Review of Troma's War

Troma's War (1988)
10/10
Torma's long lost masterpiece.
26 December 2007
Finally, on DVD, represented in the brilliant director's cut version that no one should miss!! This is Troma's answer to the Rambo kind of films that were doing well all around. This should have been as big a worldwide hit in theaters all over the world, if it weren't for the censors who always kindly cooperate with the big conglomerates, but while Rambo got it's R-rating with it's countless bullets, shot wounds, amounts of senseless violence and streams of blood, Troma's War wasn't treated with the same courtesy. While not more excessively violent or bloody than any of the drek that the big studio's poured out over the audiences, Troma's War was submitted to countless cuts, making it a rather senseless film, of which all the guts (literally and metaphorically), storyline and message were deleted, with the predictable result that no one really could care for the film anymore.
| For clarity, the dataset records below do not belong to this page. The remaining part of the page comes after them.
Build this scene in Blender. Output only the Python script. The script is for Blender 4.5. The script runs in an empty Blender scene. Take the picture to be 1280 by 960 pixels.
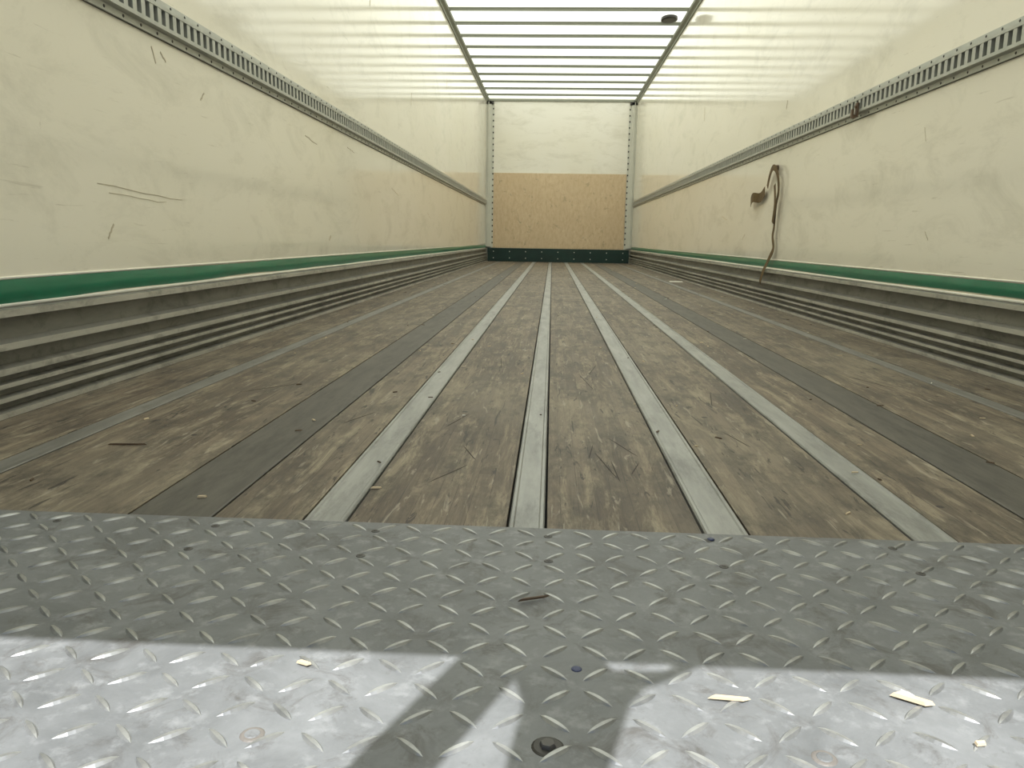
import bpy, math, random, bmesh
from mathutils import Matrix, Vector
random.seed(7)
L=13.5; H=2.655; HW=1.24; Y0=-0.35; PY=.9765
SC=bpy.context.scene
SC.view_settings.view_transform='Standard'
SC.view_settings.look='None'
SC.view_settings.exposure=0.0

# ---------------------------------------------------------------- materials
def mat(name):
    m=bpy.data.materials.new(name); m.use_nodes=True
    nt=m.node_tree; b=nt.nodes['Principled BSDF']
    return m,nt,b
def coords(nt,scale=(1,1,1),loc=(0,0,0)):
    tc=nt.nodes.new('ShaderNodeTexCoord'); mp=nt.nodes.new('ShaderNodeMapping')
    mp.inputs['Scale'].default_value=scale; mp.inputs['Location'].default_value=loc
    nt.links.new(tc.outputs['Object'],mp.inputs['Vector']); return mp.outputs['Vector']
def noise(nt,vec,scale=5,detail=4,rough=.5,dist=0):
    n=nt.nodes.new('ShaderNodeTexNoise'); n.inputs['Scale'].default_value=scale
    n.inputs['Detail'].default_value=detail; n.inputs['Roughness'].default_value=rough
    n.inputs['Distortion'].default_value=dist
    nt.links.new(vec,n.inputs['Vector']); return n.outputs['Fac']
def ramp(nt,fac,stops):
    r=nt.nodes.new('ShaderNodeValToRGB'); e=r.color_ramp.elements
    while len(e)<len(stops): e.new(.5)
    for el,(p,c) in zip(e,stops):
        el.position=p; el.color=(c if len(c)==4 else (*c,1)) if hasattr(c,'__len__') else (c,c,c,1)
    nt.links.new(fac,r.inputs['Fac']); return r.outputs['Color']
def mix(nt,a,b,fac,mode='MIX'):
    n=nt.nodes.new('ShaderNodeMix'); n.data_type='RGBA'; n.blend_type=mode
    for v,s in ((a,6),(b,7),(fac,0)):
        if hasattr(v,'is_linked'): nt.links.new(v,n.inputs[s])
        elif s==0: n.inputs[s].default_value=v
        else: n.inputs[s].default_value=(*v,1)
    return n.outputs[2]
def mul(nt,a,k): return mix(nt,(0,0,0),a,k)
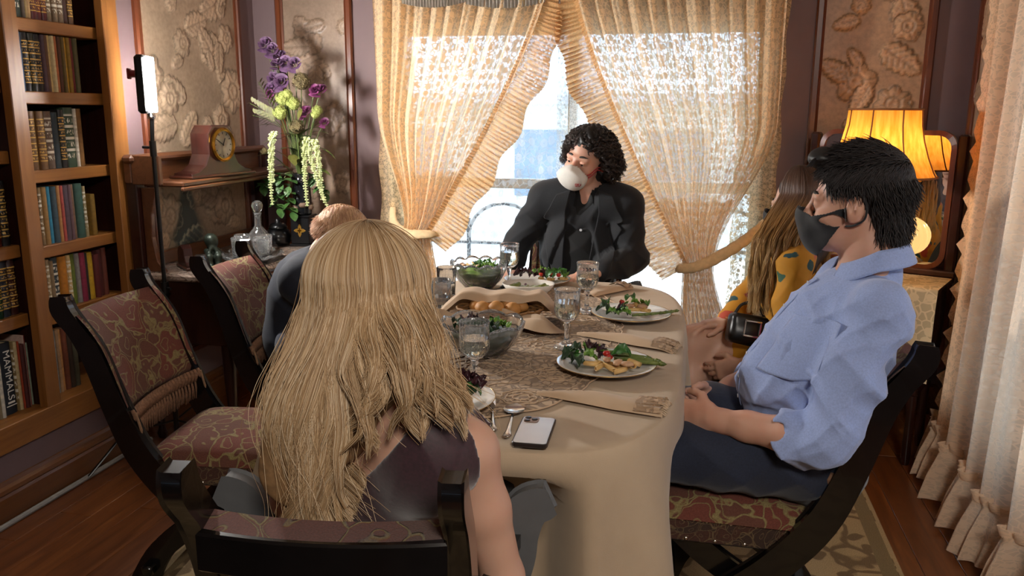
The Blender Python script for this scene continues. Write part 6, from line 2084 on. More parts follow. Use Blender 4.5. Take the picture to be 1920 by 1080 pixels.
def nrm(v):
    v = Vector(v); return v.normalized()
class Head:
    """local frame: +x where the face looks, +y left ear, +z up; origin between the ears"""
    def __init__(s, o, fwd, up, sc=1.0):
        f = nrm(fwd); u = nrm(Vector(up) - f * Vector(up).dot(f)); l = u.cross(f)
        s.R = np.array([[f.x, l.x, u.x], [f.y, l.y, u.y], [f.z, l.z, u.z]])
        s.o = np.array(o, float); s.sc = sc
    def w(s, p): return s.R @ (np.array(p, float) * s.sc) + s.o
    def loc(s, P): return ((P - s.o) @ s.R) / s.sc
    def add(s, S, female=False):
        k = s.sc
        def E(c, r, kk=.02, sub=False): S.ell(s.w(c), np.array(r) * k, s.R.astype(np.float32), kk * k, sub)
        def Cc(a, b, ra, rb, kk=.012): S.cap(s.w(a), s.w(b), ra * k, rb * k, kk * k)
        E((-.014, 0, .045), (.096, .077, .086))
        E((.030, 0, -.022), (.060, .063, .085), .03)
        E((.034, 0, -.075), (.046, .049 if not female else .044, .040), .025)
        E((.066, 0, -.098), (.020, .022, .017), .02)
        for q in (-1, 1):
            Cc((.078, q * .046, .020), (.089, q * .012, .021), .009, .009, .015)
            E((.064, q * .043, -.028), (.022, .020, .018), .02)
        for q in (-1, 1):
            E((.099, q * .032, .003), (.016, .019, .0105), .010, True)
            E((.077, q * .032, .003), (.0145, .0165, .0125), .006)
        Cc((.090, 0, .016), (.113, 0, -.028), .0075, .0115, .012)
        for q in (-1, 1): E((.103, q * .0115, -.033), (.0105, .0085, .008), .006)
        Cc((.090, -.017, -.066), (.090, .017, -.066), .0075, .0075, .008)
        Cc((.095, -.008, -.064), (.095, .008, -.064), .006, .006, .006)
        for q in (-1, 1):
            E((-.012, q * .084, -.002), (.021, .010, .033), .006)
            E((-.006, q * .093, .004), (.012, .0075, .020), .003, True)
            E((-.016, q * .088, .006), (.0045, .006, .022), .004)
            E((-.004, q * .080, -.026), (.010, .008, .010), .006)
    def eyes(s, par, half=.0):
        for q in (-1, 1):
            c = s.w((.0795, q * .032, .002))
            P = MB().lathe([(.0, -.0118 * s.sc)] + [(.0118 * s.sc * math.sin(PI * k / 8), -.0118 * s.sc * math.cos(PI * k / 8)) for k in range(1, 8)] + [(0, .0118 * s.sc)], 14)
            e = P.build('eye', M['eyeball'], par, tuple(c), smooth='all')
            f = s.R @ np.array([1, 0, -.15])
            MB().lathe([(0, .0016), (.004, .0014), (.0058, 0)], 14).build('iris', M['iris'], e, tuple(f * .0112 * s.sc), Vector(f).to_track_quat('Z', 'Y').to_euler(), smooth='all')
            b = [s.w((.0905 - .010 * t_ * t_ - .004 * t_, q * (.014 + .034 * t_), .0245 + .006 * math.sin(PI * min(1, t_ * .8 + .1)))) for t_ in [j / 8 for j in range(9)]]
            yield b
def sdf_eval(S, P):
    P = P.astype(np.float32)
    D = np.full(P.shape[:-1], .5, np.float32)
    for f, a, b, k, sub in S.ops:
        if sub == 'disp': continue
        d = f(P)
        if sub: d = -d
        kk = max(k, 1e-4)
        hh = np.maximum(kk - np.abs(D - d), 0) / kk
        D = (np.maximum(D, d) + hh * hh * kk * .25) if sub else (np.minimum(D, d) - hh * hh * kk * .25)
    return D
def wrap(S, org, dirs, rmax=.2, off=.004):
    """march from outside towards org along dirs onto the surface"""
    org = np.broadcast_to(np.array(org, float), dirs.shape)
    r = np.full(dirs.shape[:-1], rmax)
    for _ in range(40):
        d = sdf_eval(S, org + dirs * r[..., None]) - off
        r = np.maximum(r - d * .8, .005)
    return org + dirs * r[..., None], r
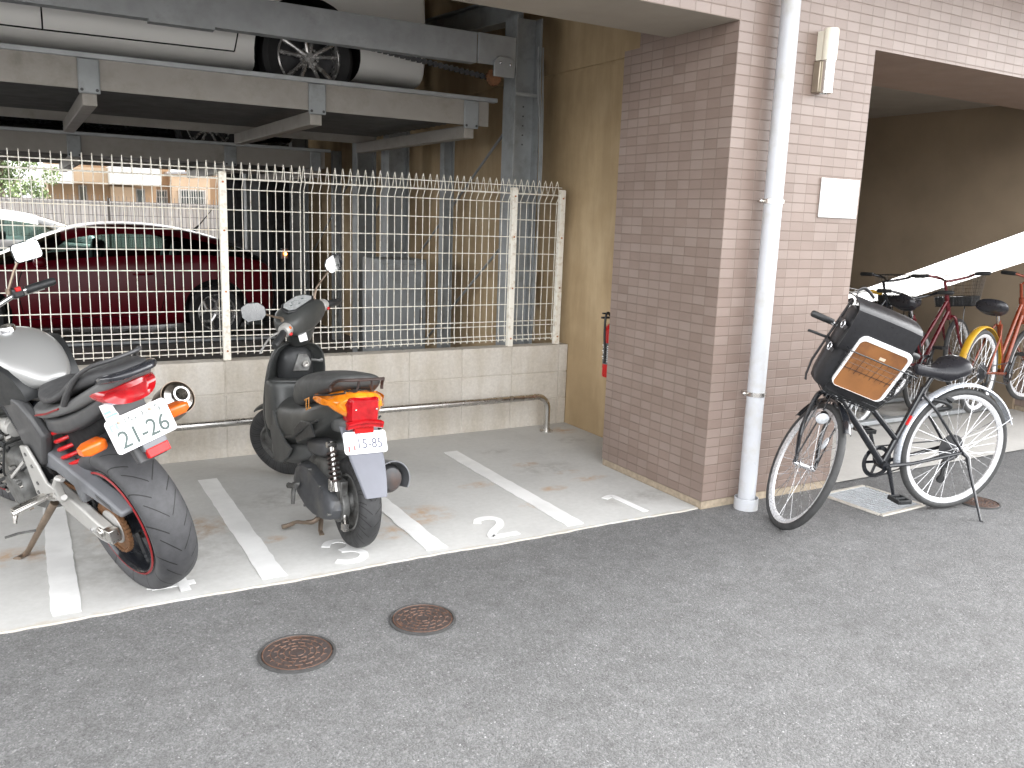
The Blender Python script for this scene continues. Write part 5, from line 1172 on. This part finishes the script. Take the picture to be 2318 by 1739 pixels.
for i in range(4):
    y = -.12 + .08 * i; b = MB(); b.cyl((.58, y, .66), (.74, y, .63), .026, n=14); b.cyl((.56, y, .64), (.62, y, .64), .034, n=14); b.build('carburettor', M['alu'], en)
rr = random.Random(5)
for i in range(12):
    p0 = Vector((rr.uniform(.5, .75), rr.uniform(.1, .18), rr.uniform(.4, .75))); p1 = p0 + Vector((rr.uniform(.05, .25), rr.uniform(-.03, .04), rr.uniform(-.25, .1)))
    b = MB(); b.tube(smooth_path([p0, p0.lerp(p1, .5) + Vector((0, .03, rr.uniform(-.05, .05))), p1]), rr.uniform(.004, .009), n=6); b.build('hose', M['blackp'] if i % 3 else M['alu'], en)
for i in range(16):
    p = (rr.uniform(.5, .85), rr.uniform(.15, .185), rr.uniform(.3, .72)); b = MB(); b.cyl(p, (p[0], p[1] + .018, p[2]), rr.uniform(.007, .015), n=8); b.build('fitting', M['stain'] if i % 2 else M['castgrey'], en)
b = MB(); b.tube([(.3, .06, .75), (.55, .12, .78), (1.0, .05, .93)], .025, n=8); b.tube([(.42, .1, .40), (.45, .11, .62), (.55, .12, .78)], .028, n=8); b.tube([(.3, -.06, .75), (.55, -.12, .78), (1.0, -.05, .93)], .025, n=8); b.tube([(.42, -.1, .40), (.45, -.11, .62), (.55, -.12, .78)], .028, n=8); b.build('frame', M['blackm'], mo)
b = MB(); b.loft([tailring(.3, .075, .44, .74), tailring(.16, .07, .60, .76), tailring(-.02, .065, .68, .80), tailring(-.2, .06, .78, .88)]); b.build('inner_fender', M['well'], mo, sub=1)
# ================================================================ scooter
SCL, SCH, SCLE, SCST = (-1.861, .255, .012), 1.608, -.028, .741
so = thing('scooter', 'matte black scooter parked upright with handlebar turned left behind numeral 3', 'scooter', SCL, (-SCLE, 0, SCH))
SA = axis_rot((.87, 0, .85), (-math.sin(R(25)), 0, math.cos(R(25))), SCST); FA = lambda p: SA @ Vector(p)
M['scbody'] = mat('faded black scooter plastic', (.042, .044, .043), .38, var=.16, nscale=5, bmp=.03, bscale=500, dirt=(.06, .061, .058), dscale=6)
M['scskirt'] = mat('greyer textured skirt plastic', (.075, .077, .076), .5, var=.1, nscale=6)
M['scseat'] = mat('dark grey scooter seat', (.062, .063, .062), .55, var=.1, bmp=.06, bscale=350)
M['flapgrey'] = mat('blue grey mud flap plastic', (.165, .17, .195), .5, var=.06, nscale=9)
M['casegrey'] = mat('grey transmission cover', (.085, .088, .095), .5, .3, var=.2, nscale=12, dirt=(.14, .135, .125), dscale=9)
M['mufblack'] = mat('matte black muffler', (.06, .06, .062), .5, .2, var=.2, nscale=9, dirt=(.09, .06, .05), dscale=7)
M['dial'] = mat('pale instrument face', (.42, .43, .43), .25, var=.1, nscale=40, coat=.6)
M['amberlens'] = mat('amber lamp lens', (.80, .22, .01), .15, var=.35, nscale=30, coat=.8)
M['darkbrown'] = mat('dark brown worn steel bar', (.08, .06, .055), .4, .6, var=.2)
M['dimmirror'] = mat('dimmed mirror glass', (.36, .37, .38), .12, .9, var=.05)  # glass colour darkened to stand in for a dim reflection
M['orangeink'] = mat('orange emblem', (.62, .25, .03), .4)
# wheels
tr_ = tyre(so, 'rear_wheel', Vector((0, 0, .21)), .21, .05, .128, M['scoottyre'])
b = MB(); b.lathe([(.132, -.036), (.132, .036), (.12, .04), (.11, .02), (.05, .03), (.045, .05), (.0, .05), (.0, -.05), (.05, -.04), (.11, -.02), (.12, -.04)], (0, 0, 0), (0, 1, 0), n=40); b.build('rim', M['castgrey'], tr_)
tf_ = tyre(so, 'front_wheel', Vector((1.135, 0, .212)), .213, .046, .13, M['scoottyre'], extra=SA)
b = MB(); b.lathe([(.134, -.034), (.134, .034), (.122, .038), (.112, .02), (.05, .03), (.045, .045), (.0, .045), (.0, -.045), (.05, -.04), (.112, -.02), (.122, -.038)], (0, 0, 0), (0, 1, 0), n=40); b.build('rim', M['castgrey'], tf_)
b = MB(); fender(b, 1.135, .212, 62, 142, .05); b.xf(FA); b.build('front_mudguard', M['scbody'], so)
for s_ in (-1, 1):
    b = MB(); b.tube([(.97, s_ * .068, .55), (1.08, s_ * .07, .32), (1.135, s_ * .07, .212)], [.019, .019, .014], n=10); b.xf(FA); b.build('fork_leg', M['darkgrey'], so)
# leg shield: outer shell with a hollow inner side
def shield(x, yc, z, w, d):   # horizontal section open to the rear, bowed forward
    out = []
    for i in range(11):
        a = -math.pi / 2 + math.pi * i / 10; out.append(Vector((x + d * math.cos(a), yc + w * math.sin(a), z)))
    for i in range(11):
        a = math.pi / 2 - math.pi * i / 10; out.append(Vector((x - .018 + (d - .012) * math.cos(a) * .82, yc + (w - .014) * math.sin(a), z)))
    return out
b = MB(); b.loft([shield(.925, .01, .245, .09, .03), shield(.92, .01, .30, .13, .06), shield(.90, .01, .40, .158, .09), shield(.875, .01, .52, .168, .12), shield(.845, .01, .64, .165, .13), shield(.82, .01, .74, .152, .125), shield(.805, .01, .80, .125, .11), shield(.80, .01, .825, .085, .085)]); b.build('leg_shield', M['scbody'], so, sub=1)
# inner panel with pocket lip, ignition lock, hook
b = MB(); b.loft([ring(x, .01, z, w, h_, 16, 3) for x, z, w, h_ in ((.80, .70, .05, .05), (.83, .70, .085, .10), (.87, .69, .105, .13), (.93, .68, .09, .1))]); ip = b.build('inner_panel', M['blackp'], so, sub=1)
b = MB(); b.prism([(-.045, -.06), (.04, -.06), (.055, -.01), (.03, .03), (-.015, .035)], (.805, .0, .735), (0, -1, 0), (0, 0, 1), (-.012, 0, 0)); b.build('lock_plate', M['castgrey'], ip, bevel=.005)
b = MB(); b.lathe([(.0, .004), (.009, .004), (.010, .012), (.017, .012), (.018, .0)], (.793, -.02, .715), (-1, 0, 0), n=20); b.build('key_cylinder', M['stain'], ip)
b = MB(); b.tube([(.795, -.055, .735), (.765, -.085, .735), (.77, -.10, .738)], [.008, .007, .012], n=8); b.build('bag_hook', M['castgrey'], ip)
b = MB(); rg = []
def pocket(x0, x1, w, z): return [Vector((x0 + (x1 - x0) * (.5 - .5 * math.copysign(abs(math.cos(a)) ** .55, math.cos(a))), .01 + w * math.copysign(abs(math.sin(a)) ** .6, math.sin(a)), z)) for a in [2 * math.pi * i / 24 for i in range(24)]]
b.loft([pocket(.60, .95, .15, .33), pocket(.66, .95, .158, .40), pocket(.70, .95, .163, .50), pocket(.722, .945, .163, .58), pocket(.73, .94, .162, .628), pocket(.742, .93, .152, .634)]); b.build('pocket_body', M['scbody'], so, sub=1)
b = MB(); b.tube(smooth_path([(.84, .165, .615), (.78, .145, .63), (.735, .08, .634), (.725, .01, .634), (.735, -.06, .634), (.78, -.125, .63), (.84, -.145, .615)]), .006, n=6); b.build('pocket_rim', M['scskirt'], so)
# floor, skirts and under-seat body
def bodyring(x, w, zb, zt_, p=4, yc=0): return ring(x, yc, (zb + zt_) / 2, w, (zt_ - zb) / 2, 20, p, 2.6)
b = MB(); b.loft([bodyring(.93, .09, .22, .30), bodyring(.86, .145, .21, .33), bodyring(.74, .15, .215, .345), bodyring(.58, .15, .235, .36), bodyring(.44, .14, .28, .40), bodyring(.36, .11, .30, .42)]); b.build('floor_board', M['scskirt'], so, sub=1)
b = MB(); b.loft([bodyring(.86, .10, .30, .60), bodyring(.78, .155, .30, .575), bodyring(.66, .16, .31, .565), bodyring(.54, .145, .34, .575), bodyring(.42, .152, .37, .60), bodyring(.28, .158, .42, .635), bodyring(.17, .145, .49, .665), bodyring(.09, .122, .54, .71), bodyring(.03, .11, .58, .727), bodyring(-.012, .085, .61, .727), bodyring(-.028, .05, .63, .722)]); bd = b.build('body', M['scbody'], so, sub=2)
b = MB()
for s_ in (-1, 1):
    b = MB(); b.tube([(.52, s_ * .165, .40), (.38, s_ * .174, .435), (.2, s_ * .166, .53), (.1, s_ * .15, .575)], [.006, .007, .007, .005], n=6); b.build('trim_edge', M['blackp'], bd)
    b = MB(); b.prism([(.86, .52), (.80, .38), (.70, .235), (.60, .245), (.50, .30), (.44, .36), (.55, .375), (.68, .43), (.78, .52)], (0, s_ * .148, 0), (1, 0, 0), (0, 0, 1), (0, s_ * .016, 0)); b.build('side_skirt', M['scskirt'], so, bevel=.007)
    b = MB(); b.prism([(.34, .41), (.2, .47), (.10, .50), (.16, .555), (.30, .53), (.40, .47)], (0, s_ * .158, 0), (1, 0, 0), (0, 0, 1), (0, s_ * .009, 0)); b.build('side_vent', M['blackp'], bd, bevel=.004)
text_obj('emblem', 'ZZ', .075, frame_mat((.205, .1645, .627), (-1, .14, .30), (0, .12, 1)), M['orangeink'], bd, .001, 1.3)
# seat
b = MB(); b.loft([bodyring(.585, .06, .545, .64, 4), bodyring(.55, .125, .545, .685, 4), bodyring(.44, .158, .565, .735, 4), bodyring(.31, .165, .60, .765, 4), bodyring(.18, .155, .65, .78, 3.5), bodyring(.08, .138, .70, .79, 3), bodyring(.03, .115, .728, .79, 3), bodyring(.008, .08, .74, .782, 3)]); st_ = b.build('seat', M['scseat'], so, sub=2)
b = MB(); b.tube([(-.095, .1, .735), (-.03, .135, .715), (.15, .152, .68)], .004, n=6); b.build('seam', M['blackp'], st_)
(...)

A bloody shame, since it is – when seen in the original director's cut – so much better than the poor substitudes with the bid budgets spent on ridiculously overpaid mediocre actors from Hollywood. Troma's War in it's entirety is a masterpiece, a brilliant film that seems to pretend to be the Rambo-kind-of-film, and should please audiences that like that stuff, but in the meantime is so much more than that: it is an intelligent film with a layered texture, a superb story and a lot of fun. Furthermore, the film features the first appearance of Troma's soon to be Superstar Joe Fleishaker. And it is the first movie to address the aids problem, long before any of the bigger studios even dared to touch it, again proving how much ahead of it's time Troma has always been. The director's audio-commentary is, as is always the case with Lloyd Kaufman's tracks, a wonderfully insightful feature, worth the price of the disc itself, and it explains in depth the evil works with which the big guys in the film-making world go to great lengths to put the independents out of business. But Troma's War still goes on – 35 years and counting! Get this film, it is a historically significant one.